### Record extracts
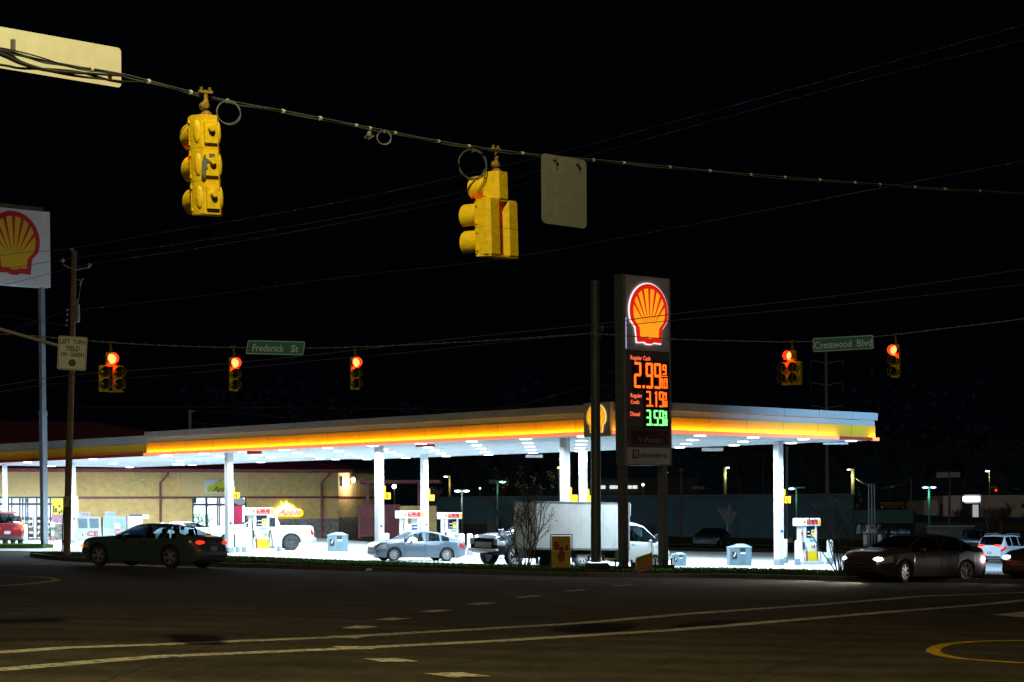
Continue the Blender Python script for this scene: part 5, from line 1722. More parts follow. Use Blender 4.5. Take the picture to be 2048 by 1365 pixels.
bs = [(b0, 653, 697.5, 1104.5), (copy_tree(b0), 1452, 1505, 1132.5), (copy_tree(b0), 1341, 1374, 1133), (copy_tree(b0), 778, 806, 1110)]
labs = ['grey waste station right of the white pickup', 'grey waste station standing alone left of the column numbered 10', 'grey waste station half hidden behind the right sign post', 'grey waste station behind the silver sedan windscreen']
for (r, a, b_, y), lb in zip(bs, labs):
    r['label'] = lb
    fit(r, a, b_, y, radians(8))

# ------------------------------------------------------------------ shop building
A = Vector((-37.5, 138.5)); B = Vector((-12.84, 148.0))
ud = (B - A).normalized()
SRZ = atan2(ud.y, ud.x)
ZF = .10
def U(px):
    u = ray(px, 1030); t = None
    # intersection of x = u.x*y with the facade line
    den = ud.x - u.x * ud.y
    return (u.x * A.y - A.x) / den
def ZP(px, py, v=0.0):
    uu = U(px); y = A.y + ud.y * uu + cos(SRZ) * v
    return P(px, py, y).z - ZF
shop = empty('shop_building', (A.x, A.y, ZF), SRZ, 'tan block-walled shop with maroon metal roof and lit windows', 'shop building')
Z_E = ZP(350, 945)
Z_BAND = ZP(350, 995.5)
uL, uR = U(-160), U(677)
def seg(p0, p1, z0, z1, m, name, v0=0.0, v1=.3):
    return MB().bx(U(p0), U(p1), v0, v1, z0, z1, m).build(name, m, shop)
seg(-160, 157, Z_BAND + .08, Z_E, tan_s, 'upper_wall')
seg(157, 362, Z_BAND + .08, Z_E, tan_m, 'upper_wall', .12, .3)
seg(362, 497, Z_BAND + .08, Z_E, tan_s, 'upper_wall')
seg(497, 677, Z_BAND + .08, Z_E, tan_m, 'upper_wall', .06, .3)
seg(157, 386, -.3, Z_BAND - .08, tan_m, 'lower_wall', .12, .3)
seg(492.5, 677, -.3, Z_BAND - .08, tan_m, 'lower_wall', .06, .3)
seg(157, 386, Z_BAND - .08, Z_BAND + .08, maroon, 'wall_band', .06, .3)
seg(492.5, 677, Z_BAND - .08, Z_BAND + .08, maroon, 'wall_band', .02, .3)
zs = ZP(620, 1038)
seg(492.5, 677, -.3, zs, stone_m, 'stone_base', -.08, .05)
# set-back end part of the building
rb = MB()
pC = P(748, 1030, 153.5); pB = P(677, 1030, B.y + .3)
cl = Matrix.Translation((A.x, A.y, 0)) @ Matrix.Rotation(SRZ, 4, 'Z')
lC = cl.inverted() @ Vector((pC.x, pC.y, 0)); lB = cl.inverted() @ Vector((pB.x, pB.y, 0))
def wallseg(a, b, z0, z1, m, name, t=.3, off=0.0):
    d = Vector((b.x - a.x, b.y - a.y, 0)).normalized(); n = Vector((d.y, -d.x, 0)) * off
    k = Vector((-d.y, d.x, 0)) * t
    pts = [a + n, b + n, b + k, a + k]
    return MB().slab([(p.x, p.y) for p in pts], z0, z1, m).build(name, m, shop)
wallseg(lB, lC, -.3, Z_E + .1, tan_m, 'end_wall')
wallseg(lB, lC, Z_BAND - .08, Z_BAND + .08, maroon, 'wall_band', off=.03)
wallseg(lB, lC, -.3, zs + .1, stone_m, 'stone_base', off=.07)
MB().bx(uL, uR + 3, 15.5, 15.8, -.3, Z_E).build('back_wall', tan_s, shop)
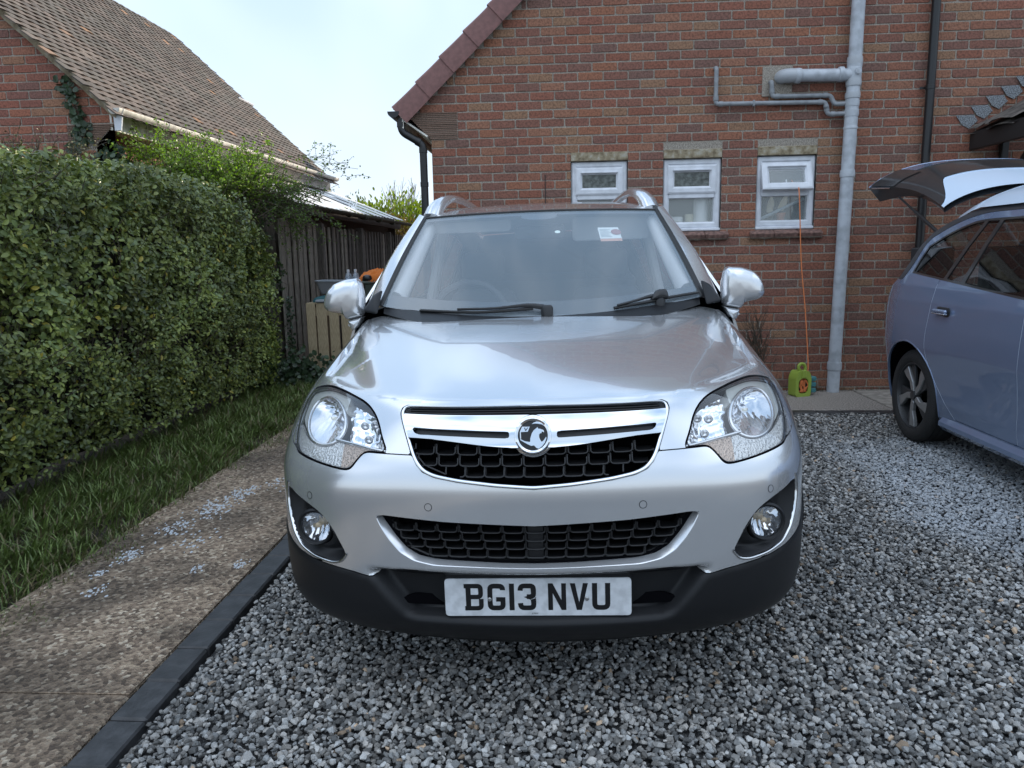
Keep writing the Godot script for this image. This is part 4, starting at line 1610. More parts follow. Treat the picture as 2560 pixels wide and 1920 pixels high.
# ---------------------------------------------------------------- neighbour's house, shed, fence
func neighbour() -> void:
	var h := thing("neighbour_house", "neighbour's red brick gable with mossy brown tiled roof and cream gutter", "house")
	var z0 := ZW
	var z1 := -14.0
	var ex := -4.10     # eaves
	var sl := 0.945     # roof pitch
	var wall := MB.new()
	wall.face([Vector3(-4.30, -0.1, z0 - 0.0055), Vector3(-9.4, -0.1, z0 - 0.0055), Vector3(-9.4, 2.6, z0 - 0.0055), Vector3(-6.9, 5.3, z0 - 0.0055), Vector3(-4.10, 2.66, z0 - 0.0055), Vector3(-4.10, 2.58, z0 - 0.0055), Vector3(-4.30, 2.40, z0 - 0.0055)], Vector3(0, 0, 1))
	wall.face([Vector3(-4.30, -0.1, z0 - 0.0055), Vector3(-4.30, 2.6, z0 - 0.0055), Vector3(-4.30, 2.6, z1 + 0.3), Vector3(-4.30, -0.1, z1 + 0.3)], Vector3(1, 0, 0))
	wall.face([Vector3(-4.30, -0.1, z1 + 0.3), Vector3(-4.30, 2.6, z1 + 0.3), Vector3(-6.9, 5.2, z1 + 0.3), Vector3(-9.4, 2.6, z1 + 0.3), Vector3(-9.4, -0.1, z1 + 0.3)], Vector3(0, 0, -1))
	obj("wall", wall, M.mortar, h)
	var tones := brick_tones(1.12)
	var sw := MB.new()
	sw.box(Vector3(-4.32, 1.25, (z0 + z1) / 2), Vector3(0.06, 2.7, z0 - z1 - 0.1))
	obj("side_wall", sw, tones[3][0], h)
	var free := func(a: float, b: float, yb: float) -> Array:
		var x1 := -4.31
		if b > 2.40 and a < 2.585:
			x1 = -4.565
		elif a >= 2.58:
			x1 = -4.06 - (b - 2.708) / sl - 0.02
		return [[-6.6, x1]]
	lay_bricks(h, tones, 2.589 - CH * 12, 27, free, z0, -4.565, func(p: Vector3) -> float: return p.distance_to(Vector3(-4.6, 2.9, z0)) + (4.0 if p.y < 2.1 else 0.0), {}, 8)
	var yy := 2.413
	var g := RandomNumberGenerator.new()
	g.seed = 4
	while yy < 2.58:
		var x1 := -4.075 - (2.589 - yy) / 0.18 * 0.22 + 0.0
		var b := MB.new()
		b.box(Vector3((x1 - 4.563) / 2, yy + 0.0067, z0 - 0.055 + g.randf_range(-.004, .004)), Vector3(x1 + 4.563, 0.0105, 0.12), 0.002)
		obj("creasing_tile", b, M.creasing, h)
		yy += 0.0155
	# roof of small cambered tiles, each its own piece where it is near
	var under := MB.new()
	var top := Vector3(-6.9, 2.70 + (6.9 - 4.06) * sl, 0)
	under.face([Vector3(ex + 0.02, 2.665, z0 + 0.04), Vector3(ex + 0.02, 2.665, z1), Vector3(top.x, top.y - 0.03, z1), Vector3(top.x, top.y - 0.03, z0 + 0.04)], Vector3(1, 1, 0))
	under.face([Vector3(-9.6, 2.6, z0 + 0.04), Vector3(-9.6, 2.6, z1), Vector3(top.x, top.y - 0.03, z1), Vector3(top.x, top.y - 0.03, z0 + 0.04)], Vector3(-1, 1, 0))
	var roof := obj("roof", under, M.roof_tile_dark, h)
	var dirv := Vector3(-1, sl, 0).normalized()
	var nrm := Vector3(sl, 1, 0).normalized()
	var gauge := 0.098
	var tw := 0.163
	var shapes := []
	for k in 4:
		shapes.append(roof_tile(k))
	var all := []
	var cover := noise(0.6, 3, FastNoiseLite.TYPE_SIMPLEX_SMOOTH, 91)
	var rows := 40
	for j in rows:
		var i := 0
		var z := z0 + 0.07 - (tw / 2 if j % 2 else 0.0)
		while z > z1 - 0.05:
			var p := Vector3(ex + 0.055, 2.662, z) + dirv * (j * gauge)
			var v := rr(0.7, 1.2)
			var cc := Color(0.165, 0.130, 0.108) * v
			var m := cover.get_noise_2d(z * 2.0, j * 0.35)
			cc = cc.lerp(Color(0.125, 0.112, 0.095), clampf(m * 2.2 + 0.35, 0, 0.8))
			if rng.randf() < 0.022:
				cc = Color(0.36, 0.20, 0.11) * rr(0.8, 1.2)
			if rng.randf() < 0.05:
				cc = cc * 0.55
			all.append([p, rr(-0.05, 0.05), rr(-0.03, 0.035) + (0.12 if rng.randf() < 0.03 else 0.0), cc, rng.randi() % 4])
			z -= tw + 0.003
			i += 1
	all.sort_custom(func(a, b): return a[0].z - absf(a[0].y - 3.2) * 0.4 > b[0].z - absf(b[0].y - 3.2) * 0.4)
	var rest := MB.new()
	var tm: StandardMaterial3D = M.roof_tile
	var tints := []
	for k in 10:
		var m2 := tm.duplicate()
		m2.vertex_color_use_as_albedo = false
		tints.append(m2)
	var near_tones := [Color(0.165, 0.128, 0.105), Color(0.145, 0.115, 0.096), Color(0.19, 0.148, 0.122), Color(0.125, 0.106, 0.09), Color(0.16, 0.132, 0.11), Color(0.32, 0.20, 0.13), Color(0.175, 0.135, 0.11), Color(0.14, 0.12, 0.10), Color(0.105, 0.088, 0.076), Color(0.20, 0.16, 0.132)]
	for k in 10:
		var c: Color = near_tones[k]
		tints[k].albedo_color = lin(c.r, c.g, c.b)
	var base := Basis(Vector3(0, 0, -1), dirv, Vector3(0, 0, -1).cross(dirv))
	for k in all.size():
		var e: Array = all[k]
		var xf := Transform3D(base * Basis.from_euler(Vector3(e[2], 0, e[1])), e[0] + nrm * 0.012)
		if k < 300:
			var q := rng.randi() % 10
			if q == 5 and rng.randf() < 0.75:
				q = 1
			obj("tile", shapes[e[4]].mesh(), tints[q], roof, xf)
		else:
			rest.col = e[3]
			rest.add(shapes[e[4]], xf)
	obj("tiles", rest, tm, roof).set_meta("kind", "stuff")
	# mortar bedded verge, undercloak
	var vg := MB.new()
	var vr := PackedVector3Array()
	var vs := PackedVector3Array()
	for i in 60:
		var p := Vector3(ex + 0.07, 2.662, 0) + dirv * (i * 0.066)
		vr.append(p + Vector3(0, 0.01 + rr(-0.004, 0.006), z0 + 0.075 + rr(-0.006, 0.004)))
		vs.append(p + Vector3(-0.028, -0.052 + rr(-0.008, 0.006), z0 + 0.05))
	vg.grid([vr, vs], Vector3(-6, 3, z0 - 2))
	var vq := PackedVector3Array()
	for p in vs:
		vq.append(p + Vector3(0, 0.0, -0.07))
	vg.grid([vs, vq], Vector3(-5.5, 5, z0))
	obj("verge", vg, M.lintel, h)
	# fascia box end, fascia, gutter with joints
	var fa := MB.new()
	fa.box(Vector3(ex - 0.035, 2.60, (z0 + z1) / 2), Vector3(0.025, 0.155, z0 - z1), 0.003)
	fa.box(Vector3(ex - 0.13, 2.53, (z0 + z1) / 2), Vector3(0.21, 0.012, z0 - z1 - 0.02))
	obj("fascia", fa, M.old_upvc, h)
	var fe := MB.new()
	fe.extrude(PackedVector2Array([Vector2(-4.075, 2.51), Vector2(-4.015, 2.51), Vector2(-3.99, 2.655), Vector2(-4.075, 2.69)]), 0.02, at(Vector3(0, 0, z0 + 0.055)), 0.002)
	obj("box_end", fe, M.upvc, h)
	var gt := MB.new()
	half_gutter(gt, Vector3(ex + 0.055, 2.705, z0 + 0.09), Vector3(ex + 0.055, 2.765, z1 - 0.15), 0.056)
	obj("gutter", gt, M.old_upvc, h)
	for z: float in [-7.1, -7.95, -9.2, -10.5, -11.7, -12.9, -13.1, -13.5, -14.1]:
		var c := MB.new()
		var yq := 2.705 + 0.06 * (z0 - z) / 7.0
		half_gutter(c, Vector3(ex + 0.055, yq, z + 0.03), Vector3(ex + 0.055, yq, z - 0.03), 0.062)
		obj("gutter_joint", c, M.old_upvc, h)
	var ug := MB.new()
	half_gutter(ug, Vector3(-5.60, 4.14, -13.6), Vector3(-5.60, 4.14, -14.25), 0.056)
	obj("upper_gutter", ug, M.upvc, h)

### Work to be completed
Copy all lines from the data that hold the word "More".

### Response below
Continue the Blender Python script for this scene: part 5, from line 1722. More parts follow. Use Blender 4.5. Take the picture to be 2048 by 1365 pixels.
Keep writing the Godot script for this image. This is part 4, starting at line 1610. More parts follow. Treat the picture as 2560 pixels wide and 1920 pixels high.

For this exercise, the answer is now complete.